(3D scene scripts)
-=-=-=-=-

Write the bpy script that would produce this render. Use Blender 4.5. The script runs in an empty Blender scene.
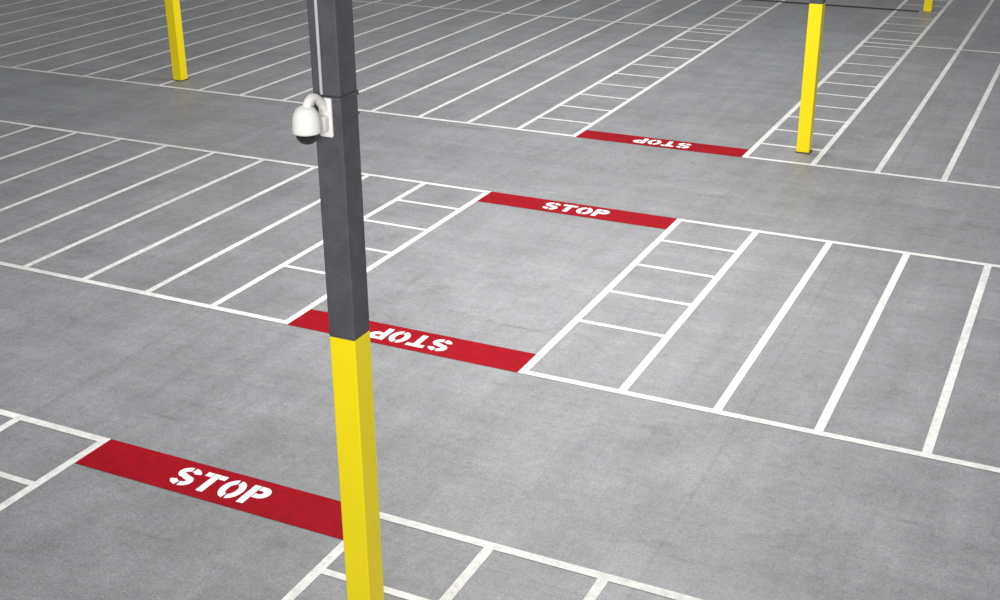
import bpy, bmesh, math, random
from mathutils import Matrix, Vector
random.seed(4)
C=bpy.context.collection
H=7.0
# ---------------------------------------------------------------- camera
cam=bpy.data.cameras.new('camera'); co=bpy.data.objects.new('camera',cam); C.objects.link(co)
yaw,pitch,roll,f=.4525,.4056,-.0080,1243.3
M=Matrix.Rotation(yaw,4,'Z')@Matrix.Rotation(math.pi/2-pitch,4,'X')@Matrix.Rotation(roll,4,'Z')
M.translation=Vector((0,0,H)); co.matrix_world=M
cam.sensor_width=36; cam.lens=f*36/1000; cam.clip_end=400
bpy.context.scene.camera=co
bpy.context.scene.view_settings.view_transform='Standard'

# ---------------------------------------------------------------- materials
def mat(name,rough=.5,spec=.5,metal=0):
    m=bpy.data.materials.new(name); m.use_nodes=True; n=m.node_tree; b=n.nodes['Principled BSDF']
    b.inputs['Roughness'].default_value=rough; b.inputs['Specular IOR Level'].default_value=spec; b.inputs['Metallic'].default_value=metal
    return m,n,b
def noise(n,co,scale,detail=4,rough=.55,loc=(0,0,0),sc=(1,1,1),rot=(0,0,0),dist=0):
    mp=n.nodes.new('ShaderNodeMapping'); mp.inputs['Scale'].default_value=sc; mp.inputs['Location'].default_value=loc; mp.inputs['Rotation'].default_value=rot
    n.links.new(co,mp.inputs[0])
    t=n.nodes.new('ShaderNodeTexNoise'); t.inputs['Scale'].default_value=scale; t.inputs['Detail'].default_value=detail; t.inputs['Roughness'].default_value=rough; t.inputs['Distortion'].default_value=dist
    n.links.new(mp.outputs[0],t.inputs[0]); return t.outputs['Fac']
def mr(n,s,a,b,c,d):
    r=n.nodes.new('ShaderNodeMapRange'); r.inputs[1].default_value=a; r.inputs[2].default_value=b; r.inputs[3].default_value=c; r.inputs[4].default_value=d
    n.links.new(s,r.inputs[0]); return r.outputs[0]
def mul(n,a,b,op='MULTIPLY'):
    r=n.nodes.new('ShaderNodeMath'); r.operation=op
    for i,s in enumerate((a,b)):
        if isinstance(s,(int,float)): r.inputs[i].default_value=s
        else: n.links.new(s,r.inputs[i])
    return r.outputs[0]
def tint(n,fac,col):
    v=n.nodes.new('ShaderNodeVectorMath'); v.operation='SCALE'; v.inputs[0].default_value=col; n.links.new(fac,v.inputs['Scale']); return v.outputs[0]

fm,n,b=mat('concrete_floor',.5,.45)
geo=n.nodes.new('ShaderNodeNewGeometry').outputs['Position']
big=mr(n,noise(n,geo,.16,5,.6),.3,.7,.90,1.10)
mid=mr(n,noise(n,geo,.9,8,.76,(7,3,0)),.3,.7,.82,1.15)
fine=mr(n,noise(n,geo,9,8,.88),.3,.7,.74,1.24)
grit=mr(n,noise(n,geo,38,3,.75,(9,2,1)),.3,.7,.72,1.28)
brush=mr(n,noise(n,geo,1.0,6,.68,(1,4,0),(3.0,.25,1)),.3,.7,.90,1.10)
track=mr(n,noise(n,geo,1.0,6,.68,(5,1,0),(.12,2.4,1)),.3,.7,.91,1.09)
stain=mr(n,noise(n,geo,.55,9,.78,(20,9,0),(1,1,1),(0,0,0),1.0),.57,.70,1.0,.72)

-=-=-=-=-

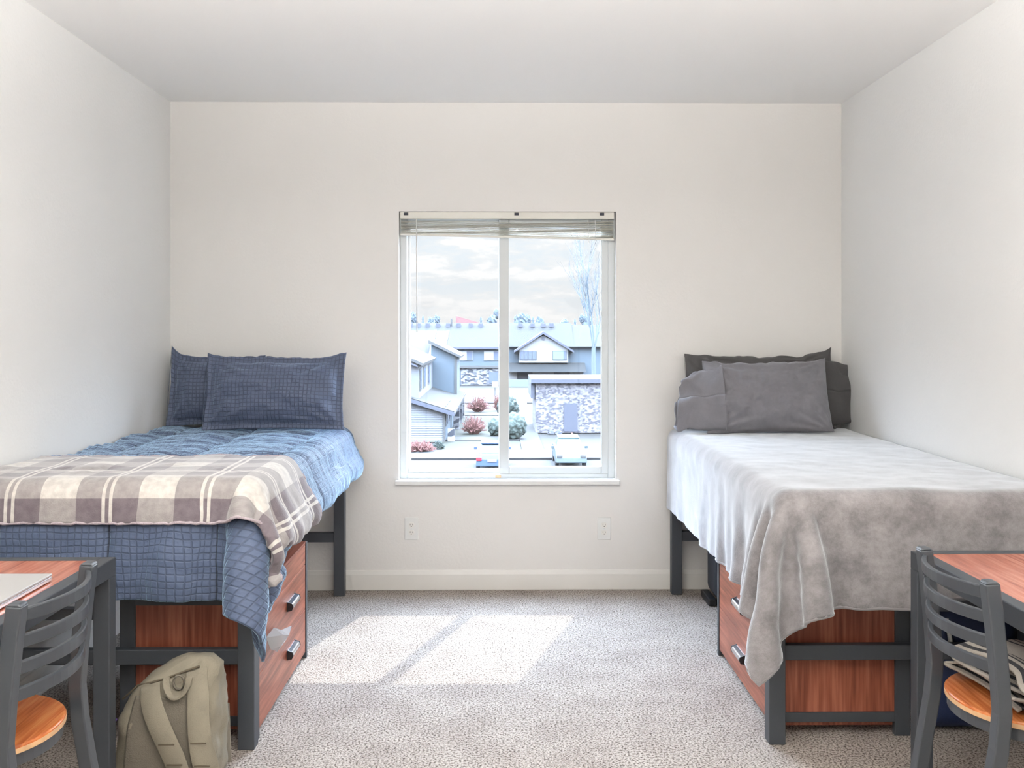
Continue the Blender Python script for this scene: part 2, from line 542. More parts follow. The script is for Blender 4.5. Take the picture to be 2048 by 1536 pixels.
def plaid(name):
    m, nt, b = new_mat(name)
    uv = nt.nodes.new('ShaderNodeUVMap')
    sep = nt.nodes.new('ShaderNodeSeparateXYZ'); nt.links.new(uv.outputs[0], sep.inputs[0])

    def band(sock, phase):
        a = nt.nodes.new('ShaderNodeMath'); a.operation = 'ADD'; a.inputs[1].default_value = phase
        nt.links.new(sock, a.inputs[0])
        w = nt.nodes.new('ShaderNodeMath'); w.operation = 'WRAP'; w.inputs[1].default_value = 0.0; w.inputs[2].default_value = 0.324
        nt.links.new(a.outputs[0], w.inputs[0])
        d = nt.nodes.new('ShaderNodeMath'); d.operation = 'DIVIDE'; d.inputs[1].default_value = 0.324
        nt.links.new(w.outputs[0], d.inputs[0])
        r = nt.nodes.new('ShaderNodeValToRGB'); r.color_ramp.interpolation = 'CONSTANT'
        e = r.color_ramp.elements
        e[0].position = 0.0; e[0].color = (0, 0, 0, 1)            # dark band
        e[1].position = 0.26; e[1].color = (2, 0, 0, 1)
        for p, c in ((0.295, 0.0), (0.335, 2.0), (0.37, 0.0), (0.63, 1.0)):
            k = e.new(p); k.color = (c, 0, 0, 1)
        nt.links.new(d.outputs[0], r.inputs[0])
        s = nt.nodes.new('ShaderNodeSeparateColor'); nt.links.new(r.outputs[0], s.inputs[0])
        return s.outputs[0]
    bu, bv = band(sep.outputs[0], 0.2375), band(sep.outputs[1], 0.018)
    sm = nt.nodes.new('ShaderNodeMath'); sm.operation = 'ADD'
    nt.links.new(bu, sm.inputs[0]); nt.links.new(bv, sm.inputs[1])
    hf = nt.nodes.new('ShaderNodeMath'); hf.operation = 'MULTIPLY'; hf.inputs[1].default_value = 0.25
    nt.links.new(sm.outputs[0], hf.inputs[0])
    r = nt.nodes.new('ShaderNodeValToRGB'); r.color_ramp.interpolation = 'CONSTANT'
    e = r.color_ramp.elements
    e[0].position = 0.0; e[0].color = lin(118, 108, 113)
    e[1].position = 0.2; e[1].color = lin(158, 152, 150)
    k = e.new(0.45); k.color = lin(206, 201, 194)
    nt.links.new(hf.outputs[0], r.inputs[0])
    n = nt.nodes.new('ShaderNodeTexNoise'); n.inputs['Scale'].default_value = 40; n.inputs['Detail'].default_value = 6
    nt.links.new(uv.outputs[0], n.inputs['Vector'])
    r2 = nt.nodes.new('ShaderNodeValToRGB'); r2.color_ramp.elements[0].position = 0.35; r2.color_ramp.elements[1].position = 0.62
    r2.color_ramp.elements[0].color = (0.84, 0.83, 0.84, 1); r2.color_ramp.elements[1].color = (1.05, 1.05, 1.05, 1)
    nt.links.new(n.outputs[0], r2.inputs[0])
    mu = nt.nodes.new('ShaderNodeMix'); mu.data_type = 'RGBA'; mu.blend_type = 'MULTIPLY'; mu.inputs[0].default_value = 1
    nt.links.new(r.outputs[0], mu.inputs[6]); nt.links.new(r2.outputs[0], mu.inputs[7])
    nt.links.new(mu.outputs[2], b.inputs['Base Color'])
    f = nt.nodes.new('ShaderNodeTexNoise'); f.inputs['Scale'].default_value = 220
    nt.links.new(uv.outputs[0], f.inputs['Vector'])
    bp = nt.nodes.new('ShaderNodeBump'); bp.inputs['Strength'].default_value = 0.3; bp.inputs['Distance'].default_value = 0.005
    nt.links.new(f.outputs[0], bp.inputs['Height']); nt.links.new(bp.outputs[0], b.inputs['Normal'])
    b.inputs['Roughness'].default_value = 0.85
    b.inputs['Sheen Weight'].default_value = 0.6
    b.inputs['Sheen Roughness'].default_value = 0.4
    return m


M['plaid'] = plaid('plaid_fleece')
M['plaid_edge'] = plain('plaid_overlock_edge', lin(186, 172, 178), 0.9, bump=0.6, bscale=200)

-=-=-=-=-

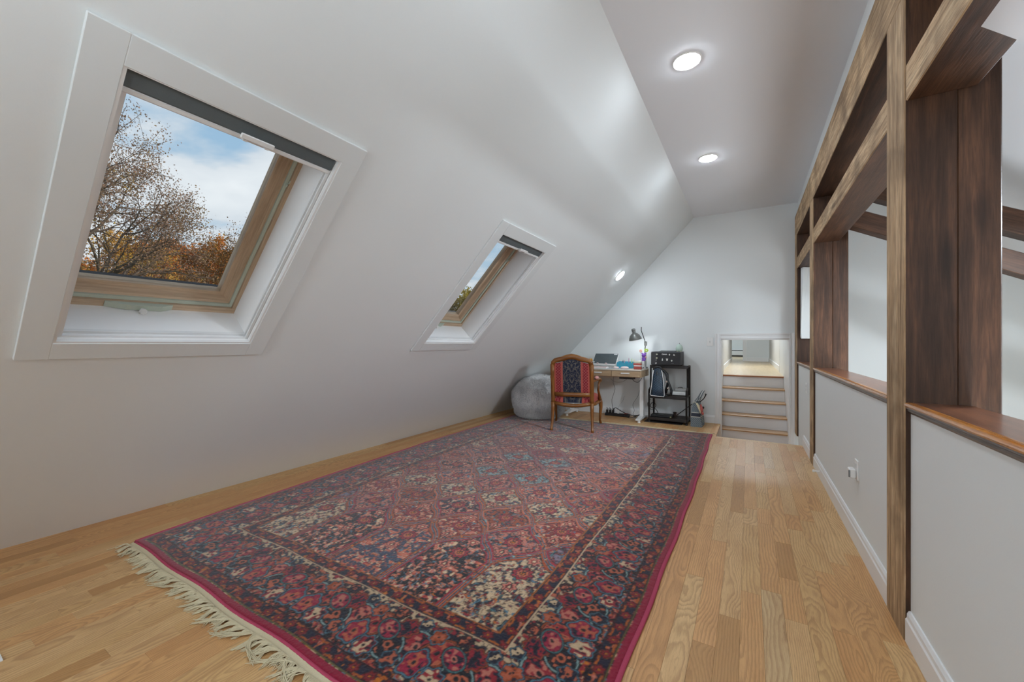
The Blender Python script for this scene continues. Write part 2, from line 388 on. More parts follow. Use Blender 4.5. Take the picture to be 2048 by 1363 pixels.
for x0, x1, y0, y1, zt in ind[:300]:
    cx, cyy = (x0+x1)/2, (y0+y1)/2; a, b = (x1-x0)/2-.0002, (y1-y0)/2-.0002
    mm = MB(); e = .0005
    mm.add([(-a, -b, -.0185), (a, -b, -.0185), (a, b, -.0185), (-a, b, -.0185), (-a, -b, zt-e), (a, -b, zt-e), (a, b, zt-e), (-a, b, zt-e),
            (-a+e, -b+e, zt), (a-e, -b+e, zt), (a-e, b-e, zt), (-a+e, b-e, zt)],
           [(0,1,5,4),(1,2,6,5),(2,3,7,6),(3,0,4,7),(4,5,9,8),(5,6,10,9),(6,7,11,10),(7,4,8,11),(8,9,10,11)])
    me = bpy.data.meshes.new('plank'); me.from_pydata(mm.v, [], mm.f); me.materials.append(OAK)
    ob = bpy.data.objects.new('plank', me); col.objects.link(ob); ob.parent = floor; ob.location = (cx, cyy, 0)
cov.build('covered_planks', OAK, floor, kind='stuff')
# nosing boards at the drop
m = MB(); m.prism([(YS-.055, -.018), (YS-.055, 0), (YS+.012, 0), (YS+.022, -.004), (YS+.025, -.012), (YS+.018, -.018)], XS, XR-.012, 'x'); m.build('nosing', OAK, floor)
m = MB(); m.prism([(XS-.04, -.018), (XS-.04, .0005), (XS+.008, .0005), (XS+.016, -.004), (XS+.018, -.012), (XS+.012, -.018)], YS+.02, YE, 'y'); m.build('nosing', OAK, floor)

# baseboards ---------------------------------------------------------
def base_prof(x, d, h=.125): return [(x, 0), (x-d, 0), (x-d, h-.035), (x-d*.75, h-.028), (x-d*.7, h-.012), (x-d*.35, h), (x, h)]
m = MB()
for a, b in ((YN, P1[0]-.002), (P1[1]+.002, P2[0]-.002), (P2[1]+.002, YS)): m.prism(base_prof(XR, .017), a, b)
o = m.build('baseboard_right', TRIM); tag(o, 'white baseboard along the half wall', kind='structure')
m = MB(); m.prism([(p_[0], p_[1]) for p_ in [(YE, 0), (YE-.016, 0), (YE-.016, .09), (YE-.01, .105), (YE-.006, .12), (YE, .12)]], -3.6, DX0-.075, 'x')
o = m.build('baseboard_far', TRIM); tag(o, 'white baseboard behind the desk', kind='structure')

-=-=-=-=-

_Short exercise:_ The lines to transcribe begin at the line with "The Blender Python script for this scene continues." and end at the line with "YE, 'y'); m.build('nosing', OAK, floor)"; copy them exactly, both ends included.

_Answer to the exercise:_
The Blender Python script for this scene continues. Write part 2, from line 388 on. More parts follow. Use Blender 4.5. Take the picture to be 2048 by 1363 pixels.
for x0, x1, y0, y1, zt in ind[:300]:
    cx, cyy = (x0+x1)/2, (y0+y1)/2; a, b = (x1-x0)/2-.0002, (y1-y0)/2-.0002
    mm = MB(); e = .0005
    mm.add([(-a, -b, -.0185), (a, -b, -.0185), (a, b, -.0185), (-a, b, -.0185), (-a, -b, zt-e), (a, -b, zt-e), (a, b, zt-e), (-a, b, zt-e),
            (-a+e, -b+e, zt), (a-e, -b+e, zt), (a-e, b-e, zt), (-a+e, b-e, zt)],
           [(0,1,5,4),(1,2,6,5),(2,3,7,6),(3,0,4,7),(4,5,9,8),(5,6,10,9),(6,7,11,10),(7,4,8,11),(8,9,10,11)])
    me = bpy.data.meshes.new('plank'); me.from_pydata(mm.v, [], mm.f); me.materials.append(OAK)
    ob = bpy.data.objects.new('plank', me); col.objects.link(ob); ob.parent = floor; ob.location = (cx, cyy, 0)
cov.build('covered_planks', OAK, floor, kind='stuff')
# nosing boards at the drop
m = MB(); m.prism([(YS-.055, -.018), (YS-.055, 0), (YS+.012, 0), (YS+.022, -.004), (YS+.025, -.012), (YS+.018, -.018)], XS, XR-.012, 'x'); m.build('nosing', OAK, floor)
m = MB(); m.prism([(XS-.04, -.018), (XS-.04, .0005), (XS+.008, .0005), (XS+.016, -.004), (XS+.018, -.012), (XS+.012, -.018)], YS+.02, YE, 'y'); m.build('nosing', OAK, floor)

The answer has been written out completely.